Perl on Redhat 9 switches to character semantics

Hans Leidekker hans at it.vu.nl
Sun May 18 08:48:50 CDT 2003


On Sat, 17 May 2003, Shachar Shemesh wrote:

> No, they are in whatever locale the string is. In particular, the entire 
> keyboard code is filled to the brim with strings, each with a different 
> locale. I'm talking about functional code here, not something which is 
> only inside comments.

I know Wine sources are not declared as adhering to any particular
character set, but when I display them using ISO_8859-1 I see the
least distortions. That's why I said "it looks like" they are 
ISO_8859-1.

> No can do ASCII.  A hebrew "שלום" will not look good, or at all, for 
> that matter, in ASCII.

That's obvious. Hebrew won't look good in ISO_8859-1 either.

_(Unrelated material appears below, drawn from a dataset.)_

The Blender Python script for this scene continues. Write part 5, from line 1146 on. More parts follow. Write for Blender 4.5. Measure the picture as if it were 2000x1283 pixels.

Then,
like I said, your option is to "escape" characters outside ASCII-7,
like Germans do with their umlauts. If that Hebrew string you presented
is your name, then "Shachar" could be seen as an escaped ASCII-7 
notation for it, couldn't it?

> UTF-8 may work for resources, if the resource
> compiler is adjusted accordingly, but not inside the code, where the 
> encoding actually matters for the code that parses it.
> 
> >2. Set character set to "C" or "ISO8859-1" prior to 
> >   running perl on the sources
> >
> That sounds better, I think... What does perl do with the sources again?

By Perl I in fact mean any Wine tool that's written in Perl. Mostly
running regexps on the sources is what they do I guess.

> Plus you have not solved the functional strings problem.

What do you mean by "functional strings"?